Mahamoud Djama : Après 45 ans d’indépendance, on a l’impression que les Djiboutiens vivent les uns à côté des autres, mais pas ensemble. Le problème des communautés Afars et Issas, c’est quelles sont aussi en tension en Ethiopie voisine. Au sein de la fédération éthiopienne, chaque communauté possède son territoire. Il y aujourd’hui des Républiques ethniques en Ethiopie, avec une région somalie et une autre afar. Les tensions dues au conflit en Ethiopie ont provoqué d’importants déplacements de réfugiés. La communauté afar, qui vit à Djibouti, voit d’un très mauvais oeil que ces déplacés puissent se réfugier à Djibouti. Ces tensions se sont même retrouvées dans la ville de Djibouti même, avec des échauffourées et des maisons incendiées. Ces communautés ont du mal à vivre ensemble, avec, au Nord les Afarrs, et au Sud les Issas-Somalis. Le seul endroit où les deux communautés vivent ensemble, c’est la capitale et la région de Dikhil. En plus, il y a des quartiers afars et des quartiers issas. Cette séparation ethnique arrange le pouvoir djiboutien qui joue sur cette division au sein des communautés.
Afrikarabia : Dans 3 ans, Djibouti se rendra de nouveau aux urnes pour une nouvelle élection présidentielle. Ismaël Omar Guelleh a promis de ne pas se représenter. Il avait fait le même genre d’annonce avant les dernières élections. Peut-on le croire cette fois-ci et qui pourrait prendre la relève ?
Mahamoud Djama : Peu de Djiboutiens donne du crédit à ce que dit Ismaël Omar Guelleh. Mais la réalité est que le président arrive à un certain âge, où il sera difficile de gouverner. Beaucoup de Djiboutiens pensent qu’il se représentera pour un 6ème mandat, car on ne voit aucun successeur dans le camp présidentiel.

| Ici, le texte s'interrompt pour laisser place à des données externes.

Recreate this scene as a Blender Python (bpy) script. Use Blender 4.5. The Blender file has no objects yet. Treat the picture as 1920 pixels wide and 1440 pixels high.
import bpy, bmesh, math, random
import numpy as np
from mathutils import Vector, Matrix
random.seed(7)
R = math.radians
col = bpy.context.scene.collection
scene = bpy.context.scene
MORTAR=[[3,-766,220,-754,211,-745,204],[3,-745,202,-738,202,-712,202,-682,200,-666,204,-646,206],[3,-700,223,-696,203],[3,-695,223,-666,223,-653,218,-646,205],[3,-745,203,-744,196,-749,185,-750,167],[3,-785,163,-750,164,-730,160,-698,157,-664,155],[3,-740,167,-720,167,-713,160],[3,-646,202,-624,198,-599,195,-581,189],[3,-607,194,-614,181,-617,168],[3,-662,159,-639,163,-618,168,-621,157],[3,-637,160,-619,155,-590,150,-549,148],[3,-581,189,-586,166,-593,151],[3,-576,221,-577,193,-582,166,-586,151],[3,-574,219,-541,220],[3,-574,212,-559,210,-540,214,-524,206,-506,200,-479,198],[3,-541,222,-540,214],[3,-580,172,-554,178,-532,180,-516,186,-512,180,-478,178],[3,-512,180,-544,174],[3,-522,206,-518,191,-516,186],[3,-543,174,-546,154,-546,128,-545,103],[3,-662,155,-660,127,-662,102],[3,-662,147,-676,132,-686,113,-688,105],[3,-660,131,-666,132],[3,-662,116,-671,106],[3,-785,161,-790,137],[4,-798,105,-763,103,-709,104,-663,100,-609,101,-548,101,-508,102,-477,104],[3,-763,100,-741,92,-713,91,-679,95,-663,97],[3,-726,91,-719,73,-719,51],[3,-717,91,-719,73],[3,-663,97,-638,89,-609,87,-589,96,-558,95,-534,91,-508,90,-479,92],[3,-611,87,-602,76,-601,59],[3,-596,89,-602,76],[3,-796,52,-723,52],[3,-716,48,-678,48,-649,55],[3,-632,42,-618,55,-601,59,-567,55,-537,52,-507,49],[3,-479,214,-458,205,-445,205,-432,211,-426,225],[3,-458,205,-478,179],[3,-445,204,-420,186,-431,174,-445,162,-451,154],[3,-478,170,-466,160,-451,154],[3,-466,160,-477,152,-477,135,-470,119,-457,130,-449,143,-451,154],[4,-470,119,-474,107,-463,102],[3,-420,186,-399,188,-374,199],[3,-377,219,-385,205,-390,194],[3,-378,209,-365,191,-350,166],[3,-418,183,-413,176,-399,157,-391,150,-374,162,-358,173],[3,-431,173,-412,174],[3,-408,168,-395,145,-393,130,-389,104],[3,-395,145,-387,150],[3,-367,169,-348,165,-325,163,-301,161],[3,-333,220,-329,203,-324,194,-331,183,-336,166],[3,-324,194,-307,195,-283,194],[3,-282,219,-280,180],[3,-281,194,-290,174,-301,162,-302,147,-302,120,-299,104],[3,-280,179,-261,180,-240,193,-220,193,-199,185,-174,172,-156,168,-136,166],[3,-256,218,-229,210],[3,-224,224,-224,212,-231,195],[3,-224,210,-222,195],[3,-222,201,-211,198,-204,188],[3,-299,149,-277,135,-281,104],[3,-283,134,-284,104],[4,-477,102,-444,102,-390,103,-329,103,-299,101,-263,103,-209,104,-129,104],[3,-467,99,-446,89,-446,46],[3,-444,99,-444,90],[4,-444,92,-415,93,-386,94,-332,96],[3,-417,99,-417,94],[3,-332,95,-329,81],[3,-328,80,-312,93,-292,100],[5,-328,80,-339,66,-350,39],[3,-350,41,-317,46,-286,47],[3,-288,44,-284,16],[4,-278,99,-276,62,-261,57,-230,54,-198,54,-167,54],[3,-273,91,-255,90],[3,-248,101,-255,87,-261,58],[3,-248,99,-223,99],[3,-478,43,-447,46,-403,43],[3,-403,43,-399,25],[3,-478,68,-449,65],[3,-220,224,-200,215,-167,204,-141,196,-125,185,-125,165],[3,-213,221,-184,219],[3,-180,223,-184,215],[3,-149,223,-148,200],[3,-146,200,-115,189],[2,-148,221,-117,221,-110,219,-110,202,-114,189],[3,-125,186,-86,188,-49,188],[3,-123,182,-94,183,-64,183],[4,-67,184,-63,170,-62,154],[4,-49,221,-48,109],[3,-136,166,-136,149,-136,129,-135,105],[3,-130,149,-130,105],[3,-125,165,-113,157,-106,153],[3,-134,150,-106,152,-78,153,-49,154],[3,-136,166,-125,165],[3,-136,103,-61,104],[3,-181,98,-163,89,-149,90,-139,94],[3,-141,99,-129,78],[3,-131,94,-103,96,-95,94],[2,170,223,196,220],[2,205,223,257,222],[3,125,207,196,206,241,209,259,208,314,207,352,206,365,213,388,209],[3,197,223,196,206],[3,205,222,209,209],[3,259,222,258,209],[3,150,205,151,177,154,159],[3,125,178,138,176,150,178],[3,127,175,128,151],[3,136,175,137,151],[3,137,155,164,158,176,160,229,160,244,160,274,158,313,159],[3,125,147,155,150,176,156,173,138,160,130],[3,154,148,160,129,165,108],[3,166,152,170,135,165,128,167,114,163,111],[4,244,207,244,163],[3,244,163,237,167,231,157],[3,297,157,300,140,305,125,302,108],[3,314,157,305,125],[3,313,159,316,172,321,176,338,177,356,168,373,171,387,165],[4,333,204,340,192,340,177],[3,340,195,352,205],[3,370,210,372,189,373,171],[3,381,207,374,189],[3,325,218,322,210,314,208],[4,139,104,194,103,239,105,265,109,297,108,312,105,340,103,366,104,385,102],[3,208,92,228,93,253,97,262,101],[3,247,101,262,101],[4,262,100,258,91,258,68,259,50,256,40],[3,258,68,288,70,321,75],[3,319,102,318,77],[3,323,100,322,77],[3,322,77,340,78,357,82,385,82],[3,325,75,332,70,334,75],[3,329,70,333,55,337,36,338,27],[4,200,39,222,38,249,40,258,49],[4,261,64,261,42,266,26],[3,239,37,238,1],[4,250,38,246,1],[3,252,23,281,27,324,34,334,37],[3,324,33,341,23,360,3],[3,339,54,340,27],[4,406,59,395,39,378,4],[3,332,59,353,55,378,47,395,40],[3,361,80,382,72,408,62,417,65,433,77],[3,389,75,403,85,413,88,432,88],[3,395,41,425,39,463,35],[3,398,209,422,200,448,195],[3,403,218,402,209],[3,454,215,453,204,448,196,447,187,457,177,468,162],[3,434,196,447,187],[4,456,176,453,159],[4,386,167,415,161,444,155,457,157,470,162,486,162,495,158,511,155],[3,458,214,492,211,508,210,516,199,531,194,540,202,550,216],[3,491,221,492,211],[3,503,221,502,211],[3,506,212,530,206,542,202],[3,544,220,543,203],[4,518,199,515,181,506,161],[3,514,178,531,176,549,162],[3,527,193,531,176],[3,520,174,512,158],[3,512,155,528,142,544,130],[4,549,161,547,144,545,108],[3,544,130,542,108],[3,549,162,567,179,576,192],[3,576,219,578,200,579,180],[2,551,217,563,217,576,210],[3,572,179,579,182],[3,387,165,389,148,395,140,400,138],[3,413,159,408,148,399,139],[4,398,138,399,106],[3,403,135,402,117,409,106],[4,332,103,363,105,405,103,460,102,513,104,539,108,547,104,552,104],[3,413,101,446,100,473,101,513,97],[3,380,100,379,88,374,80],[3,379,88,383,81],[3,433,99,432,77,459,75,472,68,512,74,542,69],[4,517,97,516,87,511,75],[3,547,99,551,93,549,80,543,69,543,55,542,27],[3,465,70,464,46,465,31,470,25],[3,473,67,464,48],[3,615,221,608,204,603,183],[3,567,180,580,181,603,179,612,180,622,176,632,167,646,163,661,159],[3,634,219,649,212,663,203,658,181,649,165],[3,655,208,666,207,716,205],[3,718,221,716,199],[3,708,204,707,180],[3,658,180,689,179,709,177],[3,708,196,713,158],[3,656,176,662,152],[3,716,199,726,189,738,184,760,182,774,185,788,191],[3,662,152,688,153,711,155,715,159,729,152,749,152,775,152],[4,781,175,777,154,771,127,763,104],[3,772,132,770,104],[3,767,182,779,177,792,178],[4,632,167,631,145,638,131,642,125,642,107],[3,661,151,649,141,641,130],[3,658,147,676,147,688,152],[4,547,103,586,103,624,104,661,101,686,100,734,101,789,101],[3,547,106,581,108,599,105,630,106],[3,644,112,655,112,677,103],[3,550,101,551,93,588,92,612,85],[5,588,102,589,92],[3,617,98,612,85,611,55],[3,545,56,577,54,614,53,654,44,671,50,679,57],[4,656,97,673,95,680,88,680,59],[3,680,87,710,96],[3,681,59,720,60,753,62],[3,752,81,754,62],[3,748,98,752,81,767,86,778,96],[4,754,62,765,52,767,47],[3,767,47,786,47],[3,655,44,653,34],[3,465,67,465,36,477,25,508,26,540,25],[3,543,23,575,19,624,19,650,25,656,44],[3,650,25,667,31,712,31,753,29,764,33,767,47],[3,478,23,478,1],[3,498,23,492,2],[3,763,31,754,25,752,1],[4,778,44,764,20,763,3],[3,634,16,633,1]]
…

Il n’y a aucun dauphin au sein du pouvoir pour l’instant. Si quelqu’un émerge, on a l’impression que cela viendra du côté de la famille présidentielle, plutôt que de l’UMP.
Afrikarabia : La Chine est-elle toujours influente à Djibouti ?
Mahamoud Djama : Le rôle de la Chine continue de se développer. La Chine reste le principal créancier de Djibouti. Le gouvernement djiboutien est tenu par la dette et n’a pas vraiment le choix. Si Djibouti a besoin d’argent frais, d’investissements, c’est vers la Chine qu’il se tourne.